Media

Your Marketing And Public Relations New Year's Resolutions

Issue 31

Sarah Hall helps you refresh your marketing and public relations plan for 2018

It’s that time of year when we reflect on the past 12 months and plan for the New Year. Here are seven resolutions that should be front of mind for 2018 as you review your marketing and public relations activity.

1 Living online There are currently 4.3 billion people of the world’s 7.6 billion population connected to the internet. By 2030 everyone on the planet will be connected. Organisations need to communicate in the spaces their publics do. It’s an obvious point but one that is often forgotten. Resolution: Investigate the changing media landscape in the market or sector in which you operate. Understand how publics are shifting to new forms of media thanks to the internet.

2 Social media matures Social media is maturing. It is becoming increasingly visual and in the moment. Short video messaging is the current vogue. Platforms are copying features from each other in a bid to engage users for as long as possible. This emerging media environment faces challenges with fake news and transparency. Resolution: Listen to the conversations taking place on the social web related to your organisation. You’ll almost certainly learn something.

The craft of telling a story across different forms of media, and engaging a public, is more important than ever.

Sarah Hall, Sarah Hall Consultin

3 Identifying audiences Two billion monthly Facebook users generate a huge amount of data. The platform has become a powerful planning tool. But it’s not alone. Every post, click, like and comment that we leave on a social media platform leaves an audit trail. Public relations and marketing practitioners use this

data to discover and identify audiences and publics, and understand their motivation. Resolution: Explore the native planning tools on platforms such as Google or Facebook as a means of characterising and understanding a public.

4 Tell me a story The craft of telling a story across different forms of media, and engaging a public, is more important than ever. It’s critical to cutting through a cluttered media environment. In the shift to data driven programmes there’s a danger that we lose sight of creativity. The ability to communicate complex messages through compelling and relevant stories remains a fundamental value of marketing and public relations. Resolution: Explore how other organisations in your market or sector use storytelling as a means of engagement. What’s your story?

5 Earned media resurgence Traditional media has modernised. It’s become social and uses data. Fake news primarily on social media, means that traditional media brands have reversed declines and are enjoying a resurgence. Unfortunately the same isn’t true for local media. It continues to struggle as ad revenue moves to Facebook and Google.

Resolution: Map your organisation’s media channels against an axis of engagement and trust to learn how and when each should be best deployed.

6 Business of influence Each new form of media from Snapchat to YouTube, and Instagram to Twitter, has given rise to a new breed of influencers. Media relations has shifted from pitching traditional media to working with these individuals across all forms of media.

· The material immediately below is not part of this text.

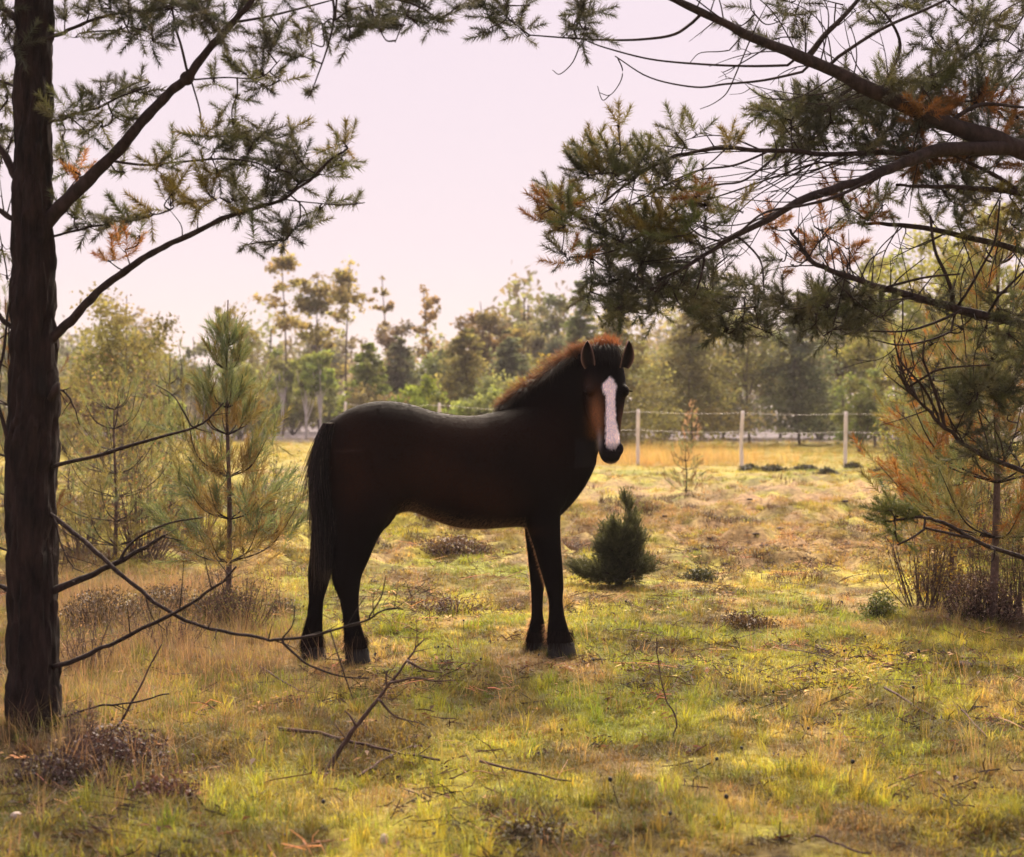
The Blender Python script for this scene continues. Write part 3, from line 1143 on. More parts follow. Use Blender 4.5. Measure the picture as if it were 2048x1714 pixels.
# ------------------------------------------------------------------ left pine
def left_pine():
    base = TREE_L.copy()
    base[2] = 0
    Y0 = 6.0
    tr = thing('pine_tree', base, 'tall pine with dark trunk at the left edge and bare lower branches', 'tree', 'pines framing the view')
    a = Acc()
    v, f = trunk_mesh([(76, 1545, 190, Y0), (74, 1500, 146, Y0), (71, 1455, 116, Y0), (68, 1400, 103, Y0), (66, 1300, 96, Y0), (65, 1180, 92, Y0), (62, 1050, 94, Y0), (66, 900, 97, Y0),
                       (70, 800, 94, Y0), (67, 650, 84, Y0), (66, 450, 78, Y0), (67, 250, 68, Y0), (68, 50, 66, Y0), (70, -200, 62, Y0), (74, -600, 50, Y0), (78, -1000, 40, Y0)], 64, 24, .012, 3)
    a.add(v, f)
    # whorl collars where branches leave, and a burl
    a.build('trunk', M_bark, tr, loc=base)
    Bs = []

    def br(*args, **kw):
        b_ = Branch(*args, **kw)
        Bs.append(b_)
        return b_
    Gn, Yn, On, Dn = NEEDLE_G, NEEDLE_Y, NEEDLE_O, NEEDLE_D
    # A: the long limb rising to the right
    A = br([(85, 455, 6.0), (112, 425, 5.98), (165, 370, 5.95), (225, 312, 5.92), (270, 262, 5.9), (330, 195, 5.88), (378, 150, 5.85), (420, 95, 5.85), (465, 45, 5.83), (500, 5, 5.8), (540, -60, 5.8)], 34, 10)
    A.wood.add(*tube(spline([P(362, 168, 5.86), P(372, 158, 5.86), P(380, 148, 5.86), P(386, 136, 5.86)], 4), [.006, .014, .022, .026, .028, .028, .027, .025, .022, .018, .015, .012, .006], 9))
    A.twig([(375, 145, 5.85), (362, 90, 5.8), (350, 50, 5.8), (340, -20, 5.8)], 6, 4)
    A.twig([(382, 160, 5.85), (398, 215, 5.8), (402, 250, 5.8), (398, 280, 5.8)], 4, 2)
    A.twig([(222, 322, 5.92), (290, 330, 5.9), (350, 325, 5.85), (440, 318, 5.8), (510, 325, 5.8), (545, 345, 5.8)], 6, 3)
    A.twig([(470, 45, 5.83), (540, 32, 5.8), (620, 12, 5.8), (665, 0, 5.8)], 6, 3)
    A.twig([(380, 160, 5.85), (450, 155, 5.82), (520, 155, 5.8), (560, 120, 5.8)], 4, 2)
    for q in [(310, 340, 26, 6, Yn), (325, 330, 24, 5, Gn), (430, 300, 30, 8, Dn), (436, 345, 28, 8, Dn), (480, 318, 34, 9, Gn), (500, 300, 26, 6, Gn),
              (520, 275, 30, 8, Dn), (465, 250, 32, 9, Gn), (440, 270, 26, 7, Gn), (590, 262, 22, 3, Yn), (560, 330, 32, 9, Dn), (585, 345, 26, 7, Dn),
              (540, 100, 36, 12, Dn), (520, 140, 34, 10, Dn), (490, 145, 24, 5, Gn), (555, 65, 28, 6, Dn), (560, 160, 22, 5, Gn), (520, 170, 26, 6, Dn),
              (430, 165, 20, 4, Gn), (470, 200, 18, 3, Gn), (410, 270, 16, 3, Yn), (340, 310, 16, 3, Gn), (250, 345, 16, 3, Gn),
              (440, 60, 30, 8, Dn), (480, 15, 36, 10, Dn), (330, 20, 50, 16, Dn), (400, 15, 50, 16, Dn)]:
        A.cluster(q[0], q[1], 5.82 + rng.normal(0, .10), q[2], q[3], q[4])
    # B: second long limb
    B = br([(90, 690, 6.0), (116, 665, 5.97), (150, 632, 5.95), (190, 590, 5.92), (250, 540, 5.9), (310, 503, 5.88), (365, 478, 5.86), (440, 440, 5.85), (500, 420, 5.83), (560, 398, 5.82), (625, 355, 5.8), (695, 295, 5.8)], 24, 4)
    B.twig([(365, 478, 5.86), (362, 450, 5.85), (340, 420, 5.8)], 3)
    B.twig([(395, 462, 5.86), (400, 420, 5.85), (440, 395, 5.8)], 3)
    B.twig([(560, 398, 5.82), (620, 405, 5.8), (690, 410, 5.8), (730, 405, 5.8)], 3, 2)
    for q in [(250, 445, 26, 6, Gn), (300, 430, 28, 7, Yn), (340, 405, 32, 8, Yn), (345, 385, 24, 6, Yn), (395, 420, 28, 7, Yn), (420, 390, 26, 7, Yn), (410, 370, 20, 4, Yn),
              (470, 400, 26, 7, Gn), (485, 425, 26, 8, Dn), (500, 400, 26, 7, Dn), (540, 400, 26, 7, Dn), (480, 375, 20, 4, Gn), (575, 385, 26, 8, Dn), (600, 365, 28, 9, Dn), (640, 345, 30, 9, Gn),
              (660, 315, 28, 8, Gn), (690, 290, 24, 6, Yn), (685, 320, 22, 4, Gn), (640, 420, 26, 6, Gn), (715, 405, 16, 2, Gn), (600, 320, 24, 6, Dn), (585, 300, 22, 5, Dn), (560, 320, 26, 6, Dn),
              (250, 500, 22, 4, On), (215, 520, 26, 5, On), (280, 470, 18, 3, Gn), (560, 480, 34, 8, Dn), (580, 470, 28, 7, Dn), (490, 490, 20, 4, Gn), (620, 455, 18, 3, Gn)]:
        B.cluster(q[0], q[1], 5.82 + rng.normal(0, .10), q[2], q[3], q[4])
    # C: high boughs near the top of the frame
    C1 = br([(80, 90, 6.0), (115, 68, 5.97), (150, 55, 5.95), (220, 32, 5.9), (320, 15, 5.85), (420, 0, 5.8)], 10, 4)
    for q in [(130, 35, 26, 6, Dn), (175, 20, 28, 7, Dn), (215, 10, 36, 10, Dn), (260, 20, 40, 14, Dn), (300, 30, 42, 15, Dn), (350, 15, 44, 15, Dn), (390, 25, 36, 12, Dn), (280, 70, 32, 9, Dn), (310, 80, 26, 8, Dn), (240, 60, 24, 6, Gn), (150, 75, 18, 3, Gn), (430, 30, 34, 10, Dn)]:
        C1.cluster(q[0], q[1], 5.85 + rng.normal(0, .12), q[2], q[3], q[4])
    C2 = br([(75, -160, 6.0), (200, -120, 5.9), (380, -70, 5.8), (540, -40, 5.7), (660, -20, 5.65), (780, -5, 5.6), (850, 20, 5.6)], 14, 4)
    C2.twig([(662, -20, 5.65), (668, 20, 5.62), (664, 60, 5.6), (650, 110, 5.6), (632, 160, 5.6), (620, 192, 5.6)], 6, 2)
    C2.twig([(780, -5, 5.6), (820, 5, 5.6), (800, 60, 5.58), (790, 85, 5.58)], 4, 2)
    C2.twig([(665, 45, 5.62), (700, 20, 5.6), (740, 10, 5.6)], 5, 2)
    for q in [(645, 50, 26, 6, Dn), (700, 60, 28, 9, Dn), (730, 45, 32, 11, Dn), (755, 30, 28, 9, Dn), (700, 85, 22, 5, Dn), (760, 60, 22, 6, Dn), (620, 185, 14, 3, Dn), (600, 110, 24, 6, Dn), (620, 85, 22, 5, Gn),
              (800, 50, 28, 7, Dn), (830, 40, 32, 8, Dn), (850, 10, 36, 10, Dn), (790, 20, 22, 4, Dn), (560, -10, 30, 8, Dn), (870, 50, 20, 4, Dn), (920, 10, 22, 4, Dn)]:
        C2.cluster(q[0], q[1], 5.62 + rng.normal(0, .08), q[2], q[3], q[4])
    # E and F: small boughs close to the trunk
    E_ = br([(85, 250, 6.0), (120, 238, 5.95), (190, 215, 5.9), (250, 190, 5.88), (300, 172, 5.85)], 8, 3)
    for q in [(120, 235, 24, 6, Gn), (150, 225, 26, 7, Gn), (195, 205, 26, 8, Dn), (230, 185, 26, 8, Dn), (265, 180, 22, 6, Dn), (300, 165, 16, 2, Gn), (225, 230, 26, 7, Gn), (200, 255, 22, 6, Gn), (255, 240, 20, 5, Gn), (125, 275, 18, 3, Gn), (170, 260, 20, 5, Gn)]:
        E_.cluster(q[0], q[1], 5.9 + rng.normal(0, .10), q[2], q[3], q[4])
    F_ = br([(85, 480, 6.0), (130, 465, 6.05), (200, 450, 6.1), (270, 435, 6.1)], 7, 3)
    for q in [(150, 430, 24, 6, Gn), (180, 450, 26, 7, Dn), (215, 455, 26, 7, Dn), (140, 340, 24, 5, Gn), (160, 350, 26, 6, On), (120, 315, 22, 5, Gn), (240, 475, 22, 5, Gn), (130, 420, 20, 4, Gn)]:
        F_.cluster(q[0], q[1], 6.1 + rng.normal(0, .08), q[2], q[3], q[4])
    # left side, leaving the frame
    for pts, w0, w1, cl in [([(50, 385, 6.0), (20, 330, 6.0), (-20, 270, 6.0), (-90, 200, 6.0)], 20, 12, []),
                            ([(50, 455, 6.0), (20, 435, 6.0), (-30, 405, 6.0), (-110, 380, 6.0)], 14, 8, []),
                            ([(50, 670, 6.0), (20, 650, 6.0), (-20, 620, 6.0), (-90, 590, 6.0)], 14, 8, []),
                            ([(50, 60, 6.0), (20, 25, 6.0), (-40, -10, 6.0)], 18, 10, [(10, 60, 40, 8), (25, 100, 30, 8), (-10, 30, 40, 8)]),
                            ([(45, 1000, 6.0), (15, 880, 5.95), (-5, 780, 5.95), (10, 690, 5.95), (25, 560, 5.95)], 12, 4, []),
                            ([(50, 1190, 6.0), (20, 1180, 6.0), (-40, 1160, 6.0)], 14, 8, [])]:
        b_ = br(pts, w0, w1)
        for q in cl:
            b_.cluster(q[0], q[1], 6.0 + rng.normal(0, .08), q[2], q[3], Dn)
        b_.snags(3)
    L2 = br([(60, 200, 6.0), (20, 170, 6.1), (-60, 150, 6.2)], 8, 4)
    for q in [(15, 200, 34, 8), (0, 260, 34, 8), (25, 280, 22, 5), (10, 160, 26, 6), (5, 500, 30, 6), (15, 560, 26, 5), (0, 330, 24, 5)]:
        L2.cluster(q[0], q[1], 6.15, q[2], q[3], Gn)
    # bare dead boughs low on the trunk
    G_ = br([(90, 945, 6.0), (112, 932, 5.97), (200, 908, 5.9), (280, 884, 5.85), (388, 855, 5.8), (420, 835, 5.8), (446, 806, 5.8)], 11, 3)
    G_.twig([(385, 856, 5.8), (365, 820, 5.78), (345, 790, 5.78), (312, 770, 5.78)], 4, 2)
    G_.snags(6, .05, .16)
    H_ = br([(95, 760, 6.0), (118, 775, 5.97), (145, 805, 5.95), (158, 850, 5.95)], 8, 2)
    H_.wood.add(*tube([P(100, 800, 5.93), P(112, 778, 5.92), P(118, 765, 5.92)], [.014, .018, .006], 8))
    H_.snags(3, .05, .12)
    I_ = br([(85, 1020, 6.0), (105, 1032, 5.96), (160, 1075, 5.9), (220, 1130, 5.82), (290, 1190, 5.75), (370, 1240, 5.68), (440, 1262, 5.62), (520, 1275, 5.56), (562, 1280, 5.52), (650, 1265, 5.48), (730, 1240, 5.42), (768, 1218, 5.4), (805, 1218, 5.4)], 12, 3)
    I_.twig([(562, 1282, 5.52), (590, 1308, 5.5), (618, 1330, 5.48), (680, 1352, 5.45), (738, 1357, 5.42)], 6, 3)
    I_.twig([(562, 1280, 5.52), (585, 1250, 5.5), (590, 1210, 5.5)], 4, 2)
    I_.twig([(735, 1238, 5.42), (762, 1195, 5.4), (772, 1150, 5.4)], 4, 2)
    I_.twig([(690, 1354, 5.45), (698, 1375, 5.45), (706, 1398, 5.45)], 3, 2)
    I_.twig([(290, 1190, 5.75), (305, 1235, 5.75), (330, 1260, 5.75)], 3, 2)
    I_.snags(12, .05, .17)
    J_ = br([(90, 1190, 6.0), (114, 1178, 5.97), (180, 1150, 5.9), (240, 1122, 5.85), (300, 1088, 5.8), (332, 1070, 5.8)], 20, 5)
    J_.twig([(238, 1124, 5.85), (255, 1095, 5.83), (285, 1070, 5.8), (340, 1046, 5.8), (405, 1035, 5.8)], 7, 3)
    J_.snags(4, .05, .12)
    K_ = br([(90, 1338, 6.0), (116, 1330, 5.95), (170, 1312, 5.88), (240, 1280, 5.8), (330, 1235, 5.7), (400, 1195, 5.62), (445, 1160, 5.6), (472, 1133, 5.6)], 13, 4)
    K_.snags(6, .05, .2)
    L_ = br([(105, 1438, 6.0), (135, 1430, 5.9), (200, 1412, 5.85), (262, 1404, 5.8), (338, 1387, 5.8)], 7, 3)
    L_.snags(4, .04, .1)
    N_ = br([(95, 1020, 6.0), (112, 1045, 5.93), (122, 1090, 5.92), (140, 1130, 5.92), (165, 1148, 5.92)], 5, 2)
    N_.twig([(112, 1045, 5.93), (105, 1100, 5.92), (118, 1150, 5.92)], 3, 1.5)
    N_.snags(8, .05, .14, up=-.4)
    for b_ in Bs:
        b_.build(tr, base)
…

There’s a growing realisation that influencers are best used for their ability to create relationships through compelling content, rather than their reach. Resolution: Investigate the influencers in your market or sector, and the potential to build relationships for mutual benefit.

7 Measurement Measurement should no longer be an issue within public relations. But outdated practices mean that practitioners remain wedded to old forms of measurements. We’ll be taken serious as a discipline when we provide meaningful measurement that is aligned to the organisations that we serve. Resolution: In 2018 if you want to maximise your value you need to align your objectives with the objectives of your organisation.